SUTTON COLDFIELD, ENGLAND | There was a time when the British Masters, won last week by Thorbjørn Olesen at The Belfry, was a big draw on the DP World Tour.
Lee Trevino ventured across the Atlantic to win it in 1985, and that decade also witnessed success for Greg Norman (twice), Bernhard Langer, Ian Woosnam, Severiano Ballesteros, Sandy Lyle and Nick Faldo.
Honour-board listings don’t come much better than that.
Right into the early years of the 21st century, the event was part of the then-European Tour’s regular festival of golf in the English spring. But the 2009 edition was canceled, unable to find a sponsor, and it remained off the schedule until 2015.
Revival came in the form of a new era. The tournament’s decline had been rooted, at least partly, in the difficulty of attracting the game’s greatest stars as guests. The solution? Get one of them to host.
The results have been mixed. Highlights have been the sports-mad (but mostly golf-starved) public of northeast England enjoying the first visit to Close House in 2017, a fond return to Walton Heath in 2018, and the heart-warming celebration of host Tommy Fleetwood’s visit to his hometown of Southport (and Hillside’s highly-rated linksland) in 2019. Last week, Danny Willett, who appears to have really relished the role, became the first back-to-back host.

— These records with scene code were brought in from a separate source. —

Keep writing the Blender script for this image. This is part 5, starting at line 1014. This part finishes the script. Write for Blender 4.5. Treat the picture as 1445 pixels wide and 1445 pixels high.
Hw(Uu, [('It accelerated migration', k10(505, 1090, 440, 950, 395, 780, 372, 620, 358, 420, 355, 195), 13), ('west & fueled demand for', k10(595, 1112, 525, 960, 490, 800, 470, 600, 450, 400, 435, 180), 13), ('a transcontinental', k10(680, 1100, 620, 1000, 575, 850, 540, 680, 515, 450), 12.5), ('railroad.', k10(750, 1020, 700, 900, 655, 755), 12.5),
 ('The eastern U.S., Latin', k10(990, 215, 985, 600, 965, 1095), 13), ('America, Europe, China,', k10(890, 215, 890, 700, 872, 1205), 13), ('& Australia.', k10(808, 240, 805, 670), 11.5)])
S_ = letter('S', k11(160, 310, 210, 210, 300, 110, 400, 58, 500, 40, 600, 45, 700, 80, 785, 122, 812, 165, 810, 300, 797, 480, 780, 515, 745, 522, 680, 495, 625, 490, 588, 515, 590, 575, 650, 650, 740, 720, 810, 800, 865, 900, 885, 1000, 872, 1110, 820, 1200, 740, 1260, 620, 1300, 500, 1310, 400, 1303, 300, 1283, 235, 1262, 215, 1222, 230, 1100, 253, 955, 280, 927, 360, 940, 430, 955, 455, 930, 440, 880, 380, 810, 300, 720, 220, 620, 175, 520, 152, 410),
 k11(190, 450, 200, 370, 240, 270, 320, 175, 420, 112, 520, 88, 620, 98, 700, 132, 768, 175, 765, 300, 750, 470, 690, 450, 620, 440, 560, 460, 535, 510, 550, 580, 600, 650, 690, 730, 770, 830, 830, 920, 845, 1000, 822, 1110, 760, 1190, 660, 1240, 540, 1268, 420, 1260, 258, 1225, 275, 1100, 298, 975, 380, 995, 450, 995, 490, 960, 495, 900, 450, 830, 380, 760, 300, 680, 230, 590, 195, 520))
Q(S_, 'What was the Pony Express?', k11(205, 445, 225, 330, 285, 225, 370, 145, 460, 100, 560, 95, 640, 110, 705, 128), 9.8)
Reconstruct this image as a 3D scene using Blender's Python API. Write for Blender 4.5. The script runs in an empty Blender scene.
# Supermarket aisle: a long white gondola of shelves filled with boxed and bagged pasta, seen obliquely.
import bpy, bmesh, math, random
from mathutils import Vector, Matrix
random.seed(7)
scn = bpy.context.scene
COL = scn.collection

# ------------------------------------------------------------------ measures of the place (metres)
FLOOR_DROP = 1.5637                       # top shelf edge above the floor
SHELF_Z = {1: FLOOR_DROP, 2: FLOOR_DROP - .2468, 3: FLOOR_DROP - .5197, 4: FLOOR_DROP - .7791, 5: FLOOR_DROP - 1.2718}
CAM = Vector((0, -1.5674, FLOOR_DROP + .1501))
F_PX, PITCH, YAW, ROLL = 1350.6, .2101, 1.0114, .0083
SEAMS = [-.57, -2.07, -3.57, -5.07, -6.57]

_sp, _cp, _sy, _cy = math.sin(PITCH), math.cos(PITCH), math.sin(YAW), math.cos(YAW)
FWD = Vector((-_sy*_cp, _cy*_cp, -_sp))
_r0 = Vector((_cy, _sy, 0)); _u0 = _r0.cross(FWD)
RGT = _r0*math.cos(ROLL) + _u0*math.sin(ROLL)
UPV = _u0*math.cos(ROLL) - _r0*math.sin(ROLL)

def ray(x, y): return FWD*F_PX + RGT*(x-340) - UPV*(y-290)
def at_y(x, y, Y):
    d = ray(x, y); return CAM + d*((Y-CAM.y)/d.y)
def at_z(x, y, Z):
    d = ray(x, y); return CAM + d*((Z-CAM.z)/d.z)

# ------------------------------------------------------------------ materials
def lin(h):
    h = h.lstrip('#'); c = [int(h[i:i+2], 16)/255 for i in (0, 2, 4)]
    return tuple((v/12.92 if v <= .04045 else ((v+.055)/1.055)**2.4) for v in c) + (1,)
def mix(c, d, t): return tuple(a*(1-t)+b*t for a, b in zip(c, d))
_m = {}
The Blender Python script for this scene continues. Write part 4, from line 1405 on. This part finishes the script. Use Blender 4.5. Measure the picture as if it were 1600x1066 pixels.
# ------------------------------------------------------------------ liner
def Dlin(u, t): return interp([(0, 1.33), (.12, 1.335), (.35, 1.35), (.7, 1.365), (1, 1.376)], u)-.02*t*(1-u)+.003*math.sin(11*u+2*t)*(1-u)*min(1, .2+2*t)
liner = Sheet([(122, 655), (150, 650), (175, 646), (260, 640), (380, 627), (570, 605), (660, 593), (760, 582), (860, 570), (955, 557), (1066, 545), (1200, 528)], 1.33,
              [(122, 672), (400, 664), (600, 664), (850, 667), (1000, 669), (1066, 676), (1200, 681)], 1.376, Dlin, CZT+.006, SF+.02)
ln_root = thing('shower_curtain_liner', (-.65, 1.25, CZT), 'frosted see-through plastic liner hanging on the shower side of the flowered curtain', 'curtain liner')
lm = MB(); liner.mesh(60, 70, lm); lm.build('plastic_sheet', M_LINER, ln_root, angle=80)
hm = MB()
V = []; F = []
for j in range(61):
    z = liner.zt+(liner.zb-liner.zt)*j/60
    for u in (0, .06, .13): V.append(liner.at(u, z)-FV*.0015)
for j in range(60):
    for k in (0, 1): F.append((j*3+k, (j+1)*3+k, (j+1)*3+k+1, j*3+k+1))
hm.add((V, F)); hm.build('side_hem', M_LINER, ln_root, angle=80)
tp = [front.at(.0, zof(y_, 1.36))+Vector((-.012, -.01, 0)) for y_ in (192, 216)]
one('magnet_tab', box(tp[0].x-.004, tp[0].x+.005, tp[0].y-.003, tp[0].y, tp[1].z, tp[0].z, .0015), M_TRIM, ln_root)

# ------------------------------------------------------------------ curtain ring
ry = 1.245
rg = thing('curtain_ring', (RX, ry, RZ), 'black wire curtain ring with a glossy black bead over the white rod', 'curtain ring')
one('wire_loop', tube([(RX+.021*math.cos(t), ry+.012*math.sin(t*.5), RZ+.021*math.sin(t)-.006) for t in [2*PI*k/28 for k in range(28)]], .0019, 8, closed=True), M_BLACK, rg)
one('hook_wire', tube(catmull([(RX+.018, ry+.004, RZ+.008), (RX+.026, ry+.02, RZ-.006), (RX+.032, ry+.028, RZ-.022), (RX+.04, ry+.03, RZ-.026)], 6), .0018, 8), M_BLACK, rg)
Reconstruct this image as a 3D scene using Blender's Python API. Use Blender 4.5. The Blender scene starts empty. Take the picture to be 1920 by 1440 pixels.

The main misgiving would be that the hosts have been unable to attract fellow stars (at least in significant numbers) and that their allegiance to the event often has been limited only to the week of their duties.
It has contributed to the reality that this event no longer has the prestige it once boasted; where once it sat just below the top echelon, now it is the best of the rest.
There is no one cause for this shift, instead a series of subtle changes whose combined impact is to weaken stature and with it field quality.
Westwood, a proud two-time host, is the exception that proves the rule, playing all but one event in the new age. “I’ve never been driven by playing on the PGA Tour like a lot of the guys have,” he said last week. “It’s been their goal, and it never has for me. My goal has always been to be a European Tour member and support this tour and kind of go in and out of the PGA Tour. I’ve always tried to support the European Tour as much as I can.”
Westwood was talking in relation to his request for a release to play the inaugural LIV Golf event next month at Centurion Club in Hemel Hempstead, so there was an element of diplomacy at play. But the point holds true; the balance of his golfing schedule is old-fashioned and as such straddles the Atlantic.
“Having fans makes everything so much better. We don’t get crowds like this at a lot of tour events. British crowds know good shots – they know bad shots as well, by the way – and they appreciate what you’re trying to do.”
Danny willett
It is not only homegrown golfers who have influenced the shift, however. In the past, Australian, South American and Asian golfers often kick-started professional tour careers in Europe. Had that pattern been retained, names such as Jason Day and Cameron Smith, maybe even Hideki Matsuyama and Joaquin Niemann, might be on the trophy.
Finance matters, too, of course. Back when Trevino won in 1985, this tournament had the joint-largest prize fund of regular events on the European Tour schedule (and actually more than the circuit’s flagship PGA Championship); nowadays the big money is in the Middle East. Top golfers follow the money.
And then there is the truth that the decade which supercharged the growth of European golf inadvertently created this “problem.” Golfers from outside the States have greater access to the PGA Tour than back in the 1980s, and the strength in depth on the DP World Tour is vastly deeper, too, both factors driven by the boom time. In contrast, those stars 40 years ago had to focus on Europe and were big fish in shallow ponds; they hoarded trophies as a consequence.
And yet if all this reads like a downer on last week’s tournament, then it shouldn’t. The week was boosted by (mostly) fine weather, a return to normality post-social restrictions, and large galleries (Sunday’s action was sold out).
There was an unmistakable buzz about the joint, obvious to fans and players alike. “Feels good, doesn’t it?” said a grinning marshal behind the tee on the short par-4 10th. “I didn’t realise how much I missed that sound.” What sound was that? “The sound of galleries clapping 500 yards away. Wondering what it might be for. Waiting to find out.”
Host Willett was delighted with the atmosphere and its undoubted echo of that golden past. “To get 27,000 people coming through the gate at the weekend is fantastic, and it’s very special to be at this place because it’s iconic in European golf,” Willett said. “Having fans makes everything so much better. We don’t get crowds like this at a lot of tour events. British crowds know good shots – they know bad shots as well, by the way – and they appreciate what you’re trying to do.
“There was a time when we had eight, nine events a season in Britain. We’re down on that, but it’s great to be back, and this week has been a reminder of how good it can be.”